This post is based on a conversation between The McKinsey Quarterly and two business strategists; Lowell Bryan and Richard Rumelt. It’s part of a series of conversations they had about how the current economic downturn came about and what management lessons can be learned.
The first thing they say is it takes about five years for these things to unfold so what we are seeing now is just the beginning.
What struck me most closely was the example Richard Rumelt used because it is something I have witnessed time and again when management do not understand what the true purpose of performance measures is – they are just information and should be added to the mix of things like common sense, environmental predictions and any other number of factors. The people that develop performance measures make one fatal assumption – and this is the single biggest lesson we should take from the crisis – that human beings act rationally. They are not rational and do not make rational decisions, they like to think they do but most decisions are based on advice received and ‘gut’ instinct. If you surround yourself with poor advisers, or even worse ‘yes men’, and have no ‘gut’ guess what? Your decisions will tank. It’s your responsibility to develop your gut no one else’s. You should also pick a Mastermind Group you can trust, this is what all successful entrepreneurs have always done. Like the bank in the UK that put a Retail Chairman in charge of the Bank – that person’s gut was definitely on a holiday that day.

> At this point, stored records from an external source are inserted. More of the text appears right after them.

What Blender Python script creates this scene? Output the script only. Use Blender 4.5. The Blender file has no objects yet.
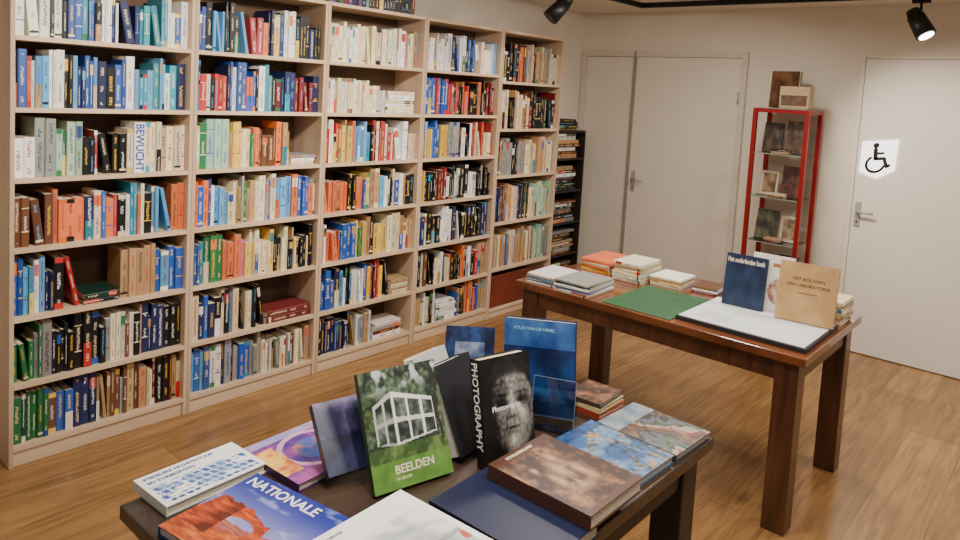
import bpy, bmesh, math, random
import numpy as np
from mathutils import Matrix, Vector, noise
random.seed(11)
SC=bpy.context.scene
COLL=SC.collection

# ---------------------------------------------------------------- helpers
def lin(c):
    out=[]
    for v in c[:3]:
        v=v/255.0
        out.append(v/12.92 if v<=0.04045 else ((v+0.055)/1.055)**2.4)
    return (out[0],out[1],out[2],1.0)

def link(o):
    COLL.objects.link(o); return o

def empty(name,loc,label=None,category=None,group=None,rot=None):
    e=bpy.data.objects.new(name,None); e.empty_display_size=0.05
    if rot is not None: e.matrix_world=rot
    else: e.location=loc
    link(e)
    if label: e['label']=label
    if category: e['category']=category
    if group: e['group']=group
    return e

def new_mat(name):
    m=bpy.data.materials.new(name); m.use_nodes=True
    nt=m.node_tree; b=nt.nodes['Principled BSDF']
    return m,nt,b

def plain(name,col,rough=0.6,metal=0.0,bump=0.0,var=0.04,scale=20):
    m,nt,b=new_mat(name)
    n=nt.nodes.new('ShaderNodeTexNoise'); n.inputs['Scale'].default_value=scale
    tc=nt.nodes.new('ShaderNodeTexCoord'); nt.links.new(tc.outputs['Object'],n.inputs['Vector'])
    r=nt.nodes.new('ShaderNodeValToRGB')
    c=lin(col); r.color_ramp.elements[0].position=.3; r.color_ramp.elements[1].position=.7
    r.color_ramp.elements[0].color=tuple(x*(1-var*2) for x in c[:3])+(1,)
    r.color_ramp.elements[1].color=tuple(min(1,x*(1+var*2)) for x in c[:3])+(1,)
    nt.links.new(n.outputs['Fac'],r.inputs['Fac']); nt.links.new(r.outputs['Color'],b.inputs['Base Color'])
    b.inputs['Roughness'].default_value=rough; b.inputs['Metallic'].default_value=metal
    if bump:
        bp=nt.nodes.new('ShaderNodeBump'); bp.inputs['Strength'].default_value=bump; bp.inputs['Distance'].default_value=.002
        nt.links.new(n.outputs['Fac'],bp.inputs['Height']); nt.links.new(bp.outputs['Normal'],b.inputs['Normal'])
    return m

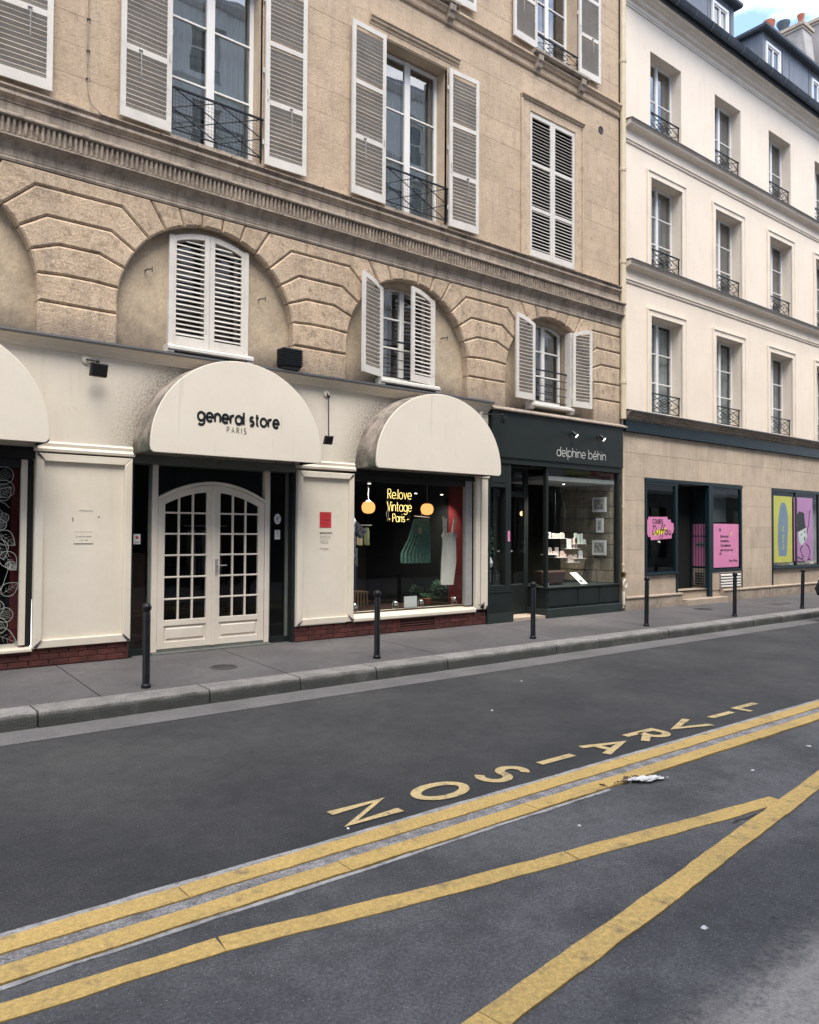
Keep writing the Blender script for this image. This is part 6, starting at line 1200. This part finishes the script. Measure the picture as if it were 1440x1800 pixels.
m = MB(); m.box(18.66, 18.71, -.02, .05, .28, .70); obj('window_frame', m, M['teal'], wb)
m = MB(); m.box(15.80, 15.86, -.018, .5, .28, 2.742); obj('door_jamb', m, M['teal'], wb)
# recess of the door: glazed return with the second pink poster and its vent
m = MB(); m.quad((17.285, .10, .80), (17.285, .52, .80), (17.285, .52, 2.74), (17.285, .10, 2.74)); obj('return_pane', m, M['shopglass'], wb)
m = MB(); m.box(17.27, 17.33, .08, .52, .26, .78); obj('return_wall', m, M['clad'], wb)
m = MB(); [m.box(17.255, 17.27, .19, .40, .40 + k * .06, .43 + k * .06) for k in range(5)]; obj('return_vent', m, M['zincdk'], wb)
m = MB(); m.box(15.86, 17.28, .50, .54, .28, 2.742); obj('recessed_door', m, M['dark'], wb)
m = MB()
for (a, b, c, d) in ((15.87, 15.93, .29, 2.73), (17.20, 17.26, .29, 2.73), (16.5, 16.56, .29, 2.73)): m.box(a, b, .47, .499, c, d)
obj('recessed_door_frame', m, M['teal'], wb)
e = empty('security_gate', (17.2, .3, .28), 'folded dark security gate of thin vertical bars inside the school doorway', 'gate')
for k in range(7): m = MB(); y = .07 + k * .07; m.box(17.20, 17.212, y - .006, y + .006, .36, 2.60); obj('bar', m, M['teal'], e)
m = MB(); [m.box(17.195, 17.217, .05, .50, z - .012, z + .012) for z in (.36, 1.55, 2.60)]; obj('rail', m, M['teal'], e)
# grille with pale slats below the right window
m = MB(); m.box(17.66, 18.62, -.012, -.001, .30, .66); gr = obj('wall_grille', m, M['black'], label='pale slatted vent grille in the stone below the pink quotation poster', cat='vent grille')
for k in range(5): q = MB(); q.xprof([(-.035, .325 + k * .066), (-.035, .345 + k * .066), (-.014, .375 + k * .066), (-.014, .355 + k * .066)], 17.68, 18.60); obj('vent_slat', q, M['shutter'], gr)
m = MB(); m.box(17.63, 17.66, -.02, -.001, .28, .68); m.box(18.62, 18.65, -.02, -.001, .28, .68); m.box(17.66, 18.62, -.02, -.001, .66, .685); m.box(17.66, 18.62, -.02, -.001, .28, .305); obj('grille_frame', m, M['plinth'], gr)
obj('shop_interior', room(14.62, 15.80, .08, 3, .3, 2.74), M['dark'], wb); obj('shop_interior', room(17.35, 18.7, .08, 3, .3, 2.76), M['innerwall'], wb); obj('shop_interior', room(20.24, 24.4, .08, 2.5, .5, 2.8), M['dark'], wb)
for a, b in ((20.24, 24.4), (26.2, 30.5)):
    frame(a, b, .70, 2.81, .07); m = MB(); m.quad((a + .07, .02, .77), (b - .07, .02, .77), (b - .07, .02, 2.74), (a + .07, .02, 2.74)); obj('window_pane', m, M['shopglass'], wb)
    m = MB(); m.box(a, a + .045, -.02, .03, .28, .70); obj('window_frame', m, M['teal'], wb); m = MB(); m.xprof([(.05, .685), (-.07, .685), (-.075, .72), (.05, .76)], a + .03, b); obj('window_sill', m, M['teal'], wb)
    for q in range(1, 4): x = a + (b - a) * q / 3.05; m = MB(); m.box(x - .04, x + .04, -.01, .05, .77, 2.74); obj('window_mullion', m, M['black'], wb)
# posters
def poly3(pl, y): m = MB(); m.add([(a, y, b) for a, b in pl], [tuple(range(len(pl)))]); return m
PY = .012
ql = poly3([(17.36, .80), (18.58, .80), (18.58, 1.85), (17.36, 1.85)], PY); qp = obj('quotation_poster', ql, M['pink'], label='large pink poster with a black printed quotation in the window right of the doorway', cat='poster')
m = MB()
for t, z in (("J'adore tout", 1.55), ("romantisme.", 1.44), ("C'est tellement", 1.33), ("plus vrai que la vie.", 1.22)): merge(m, fonttext(t, (17.72, PY - .001, z - .03), .092, spacing=.92, offset=.003, sx=.93))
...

To prove the point Rumelt uses the Hindenberg Airship disaster to prove the point. He calls it the, “smooth sailing fallacy” and the public sector is one of the best at believing this particular fallacy. Prior to May 1937 when The Hindenberg Airship burst into flames in New Jersey it had made hundred of successful flights. If you had been on board on that last fateful flight no matter how hard you tried you would not have been able to predict the disaster. The smooth sailing fallacy is the fallacy that you can predict a future crisis by studying the bumps and wriggles of past flights.
If you want to see a disaster coming you have to look beyond the performance data and ask some simple questions like, “Is it really sensible to be flying this high in a wooden gondola slung under all that hydrogen gas?”. Rumelt says you don’t need hard data before you think like that, you just need common sense. It’s called risk management. some people get risk management some people don’t. The one’s that don’t are the one’s that buy into the ‘smooth sailing fallacy’. Or as Rumelt puts it, they mistake performance measures for reality. Competent management always looks deeper than just the numbers and measures. Incompetent managers merely focus on measures, body counts and quarterly earnings. That’s how we got into the crisis – we have to learn how to manage by not just looking at the performance meter.